Despite her use of diverse media, the images in Lee’s work consistently lean toward abstraction. Her photography, featuring the view outside her Brooklyn studio or close-ups of the texture of the pavement, serves less as documentary records and more as snapshots of specific misty atmospheres or weather-induced moods that mirror the artist’s internal state. For instance, her three-dimensional works from the mid-to-late 2000s that trap incense soot in translucent acrylic boxes, her monochromatic line drawings on Mylar (a translucent plastic film), and particularly her drawings using various liquids over photographs or Diasec prints, all seem to create a secondary outer skin.
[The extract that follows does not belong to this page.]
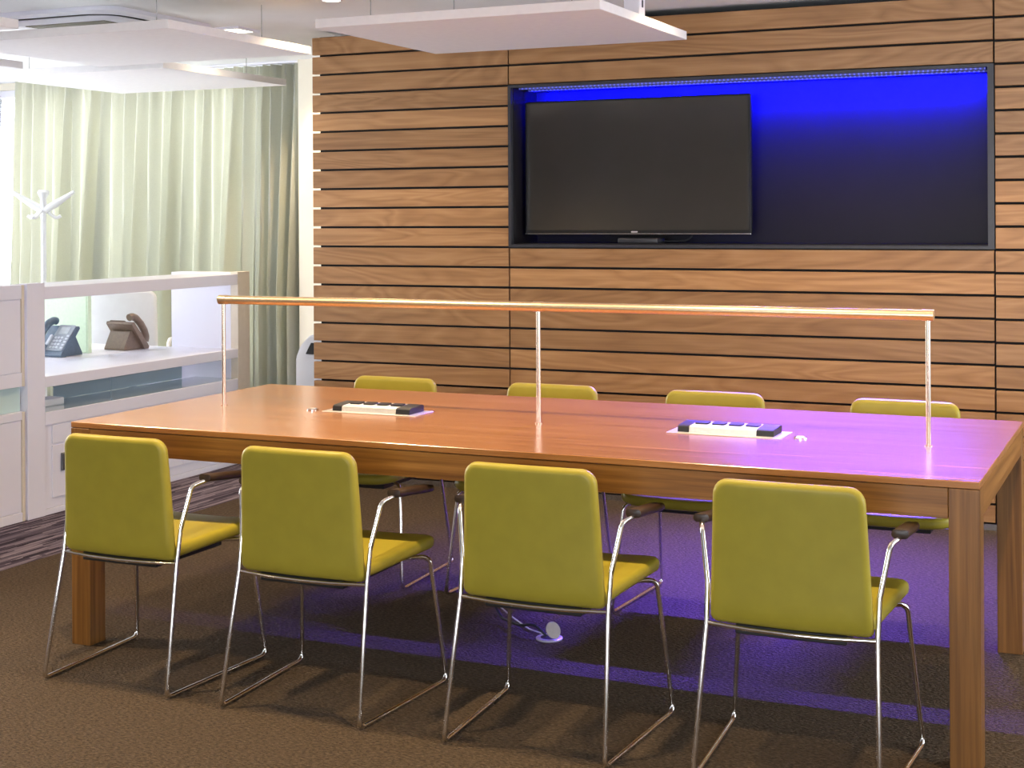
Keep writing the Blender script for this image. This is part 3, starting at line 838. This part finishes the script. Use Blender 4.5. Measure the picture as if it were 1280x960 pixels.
# ------------------------------------------------------------------ blue LED light from the strip in the niche
def area(name, loc, direction, sx, sy, energy, col, spread=180):
    ld = bpy.data.lights.new(name, 'AREA'); ld.shape = 'RECTANGLE'; ld.size = sx; ld.size_y = sy
    ld.energy = energy; ld.color = col; ld.spread = math.radians(spread)
    lo = bpy.data.objects.new(name, ld); COL.objects.link(lo); lo.location = loc
    lo.rotation_euler = Vector(direction).to_track_quat('-Z', 'Y').to_euler()
    return lo
BL = (.11, .05, 1)
area('led_wash', (-1.93, 7.001, NZ1-.024), (0, .90, -.40), 2.24, .008, 105, (.0, .0, 1), 130)
area('led_throw', (-1.38, YW+.030, NZ1-.026), (0, -.60, -.80), 1.1, .008, 72, BL, 72)

# ------------------------------------------------------------------ daylight
wd = bpy.data.worlds.new('world'); S.world = wd; wd.use_nodes = True
wt = wd.node_tree; bg = wt.nodes['Background']; bg.inputs[0].default_value = (.86, .92, 1.0, 1)
# sky strength shaped as room fill: brightest left, dimmed beyond the back curtain
tc = N(wt, 'ShaderNodeTexCoord'); sp = N(wt, 'ShaderNodeSeparateXYZ'); wt.links.new(tc.outputs['Generated'], sp.inputs[0])
rx = N(wt, 'ShaderNodeMapRange'); rx.inputs['From Min'].default_value = -1; rx.inputs['From Max'].default_value = 1
rx.inputs['To Min'].default_value = 15; rx.inputs['To Max'].default_value = 7
ry = N(wt, 'ShaderNodeFloatCurve')
cv = ry.mapping.curves[0]
cv.points[0].location = (0, 1.0); cv.points[1].location = (1, .45); cv.points.new(.5, 1.0); ry.mapping.update()
hy_ = N(wt, 'ShaderNodeMapRange'); hy_.inputs['From Min'].default_value = -1; hy_.inputs['From Max'].default_value = 1
ml = N(wt, 'ShaderNodeMath', operation='MULTIPLY')
wt.links.new(sp.outputs[0], rx.inputs['Value']); wt.links.new(sp.outputs[1], hy_.inputs['Value']); wt.links.new(hy_.outputs[0], ry.inputs['Value'])
wt.links.new(rx.outputs[0], ml.inputs[0]); wt.links.new(ry.outputs[0], ml.inputs[1]); wt.links.new(ml.outputs[0], bg.inputs[1])
def portal(loc, direction, sx, sy):
    lo = area('daylight_portal', loc, direction, sx, sy, 1, (1, 1, 1)); lo.data.cycles.is_portal = True
portal(((WB[0]+WB[1])/2, YB+.13, (WB[2]+WB[3])/2), (0, -1, 0), WB[1]-WB[0], WB[3]-WB[2])
portal((XL-.14, (WL[0]+WL[1])/2, (WL[2]+WL[3])/2), (1, 0, 0), WL[1]-WL[0], WL[3]-WL[2])
portal(((WF_FILL[0]+WF_FILL[1])/2, YF-.14, (WF_FILL[2]+WF_FILL[3])/2), (0, 1, 0), WF_FILL[1]-WF_FILL[0], WF_FILL[3]-WF_FILL[2])

portal((XR+.14, (WR_FILL[0]+WR_FILL[1])/2, (WR_FILL[2]+WR_FILL[3])/2), (-1, 0, 0), WR_FILL[1]-WR_FILL[0], WR_FILL[3]-WR_FILL[2])

vs = S.view_settings
S.display_settings.display_device = 'sRGB'
vs.view_transform = 'Standard'; vs.look = 'None'; vs.exposure = 0.5; vs.gamma = 1; vs.use_curve_mapping = False
S.cycles.use_denoising = True
S.cycles.max_bounces = 8; S.cycles.diffuse_bounces = 5; S.cycles.glossy_bounces = 4; S.cycles.transparent_max_bounces = 8
S.cycles.sample_clamp_indirect = 8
This convergence of diverse materials into a final, translucent surface reveals a consistent direction in her practice. 

While the artist’s choice of material is inevitable, it would have been difficult to predict how these materials would evolve through time. Lee engages in a long process of facing and answering the questions posed by the material and the work itself. This period, during which an unknowable, mysterious object gradually pushes its way into her inner world, is a process where the once transparent materials are slowly transformed, and a time when the artist must confront herself. Shattered glass fragments are reassembled and polished so smoothly that their seams vanish; transparent acrylic undergoes a similar process to achieve a translucent surface. Her new drawings, completed through a repetitive cycle of applying, scraping, and rubbing pigment powder, pencil, and various mixed media on wood panels, follow this same pattern. Interestingly, these recent drawings bear a striking resemblance to her older works across various media. 
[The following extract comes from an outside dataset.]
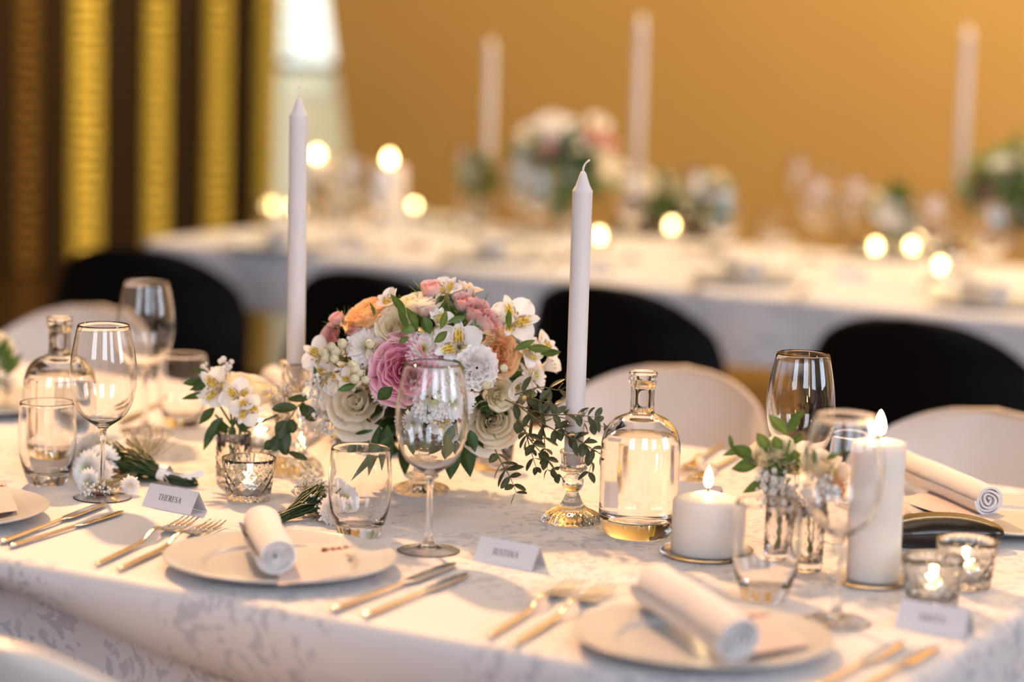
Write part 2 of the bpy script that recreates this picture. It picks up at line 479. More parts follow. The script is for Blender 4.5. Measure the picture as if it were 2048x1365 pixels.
# ------------------------------------------------------------------ cloths and tables
def cloth(name, label, t0, t1, n0, n1, over, seed, amp, group):
    """cloth top at TZ with rounded edge and a waved overhang, in the table frame"""
    rnd = random.Random(seed)
    R = 0.05
    per = []
    def edge(a, b, nrm, k):
        for i in range(k): per.append((a[0]+(b[0]-a[0])*i/k, a[1]+(b[1]-a[1])*i/k, nrm[0], nrm[1]))
    def corner(cx, cy, a0):
        for i in range(8):
            a = a0+PI/2*i/8; per.append((cx+R*cos(a), cy+R*sin(a), cos(a), sin(a)))
    edge((t0+R, n0), (t1-R, n0), (0, -1), 260); corner(t1-R, n0+R, -PI/2)
    edge((t1, n0+R), (t1, n1-R), (1, 0), 80); corner(t1-R, n1-R, 0)
    edge((t1-R, n1), (t0+R, n1), (0, 1), 120); corner(t0+R, n1-R, PI/2)
    edge((t0, n1-R), (t0, n0+R), (-1, 0), 60); corner(t0+R, n0+R, PI)
    mb = MB(); K = len(per)
    rows = []
    re = 0.016
    prof = [(0, 0), (re*.5, -re*.13), (re*.87, -re*.5), (re, -re)]
    H = 26
    L = 0; s_along = [0]
    for i in range(1, K): L += sqrt((per[i][0]-per[i-1][0])**2+(per[i][1]-per[i-1][1])**2); s_along.append(L)
    ph = [rnd.uniform(0, 6.28) for _ in range(6)]
    vs = []
    for r in range(4+H):
        for i, (x, y, a, b) in enumerate(per):
            s = s_along[i]
            if r < 4: o, z = prof[r]; o -= re
            else:
                h = (r-3)/H
                wv = 0.55*sin(s*2*PI/0.52+ph[0])+0.4*sin(s*2*PI/0.31+ph[1])+0.3*sin(s*2*PI/0.83+ph[2])
                corner_f = 0.0
                o = amp*(h**1.3)*wv + 0.02*h
                z = -re-(over-re)*h*(1+0.04*sin(s*3.1+ph[3]))
                if name_near and b < -0.2:
                    # pushed back by the chairs: the cloth rolls over the edge, tucks in and falls again
                    wx = tn(x, y).x
                    hv = 0.030+0.062*max(0.0, min(1.0, (wx+0.62)/0.35))+0.03*max(0.0, min(1.0, (wx+0.1)/0.3))+0.006*wv
                    if h <= 0.45: g = h/0.45; o2 = -0.075*(1-cos(g*PI/2))**0.85+0.004*wv*g; z2 = -re-hv*sin(g*PI/2)
                    elif h <= 0.7: g = (h-0.45)/0.25; o2 = -0.075-0.045*g+0.004*wv; z2 = -re-hv-0.018*g*g
                    else: g = (h-0.7)/0.3; o2 = -0.120-0.010*g+0.012*wv*g; z2 = -re-hv-0.018-0.17*g
                    k = min(1.0, -b)
                    o = o*(1-k)+o2*k; z = z*(1-k)+z2*k
            p = tn(x+a*o, y+b*o, TZ+z)
            vs.append(p)
    fs = [tuple(range(K))]
    for r in range(3+H):
        for i in range(K):
            j = (i+1) % K
            fs.append((r*K+i, (r+1)*K+i, (r+1)*K+j, r*K+j))
    mb.add(vs, fs)
    o = mb.build(name, M['cloth'])
    o.data.polygons[0].use_smooth = False
    tag(o, label, 'tablecloth', group)
    return o
name_near = True
NT0, NT1, NN0, NN1 = -3.1, -0.735, 1.95, 3.07
cloth('tablecloth', 'white damask tablecloth on the near table, its folds hanging in front', NT0, NT1, NN0, NN1, 0.21, 3, 0.014, None)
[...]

The translucent bodies Lee creates are the result of an arduous effort to filter and accept unpredictable external influences and interventions. She constantly seeks a balance between the compulsion to control her media and the need to acknowledge the uncontrollable nature of materials that permeate, deflect, reflect, or repel. Her work, which allows us to see the paradoxical beauty of the jagged, uneven textures of life, is now moving toward a new horizon beyond the persistent practice of refinement she engaged in during the past decade. It is no coincidence that traces of her early work are visible in many of her new drawings. These sleek and shimmering translucent surfaces have now become "half-open" doors, as critic Nayeon Gu notes, that embrace both the artist’s and the viewer's gaze. Lee’s introspective practice does not remain anchored in the past; instead, it invites us to imagine a landscape of beautiful traces we will one day encounter.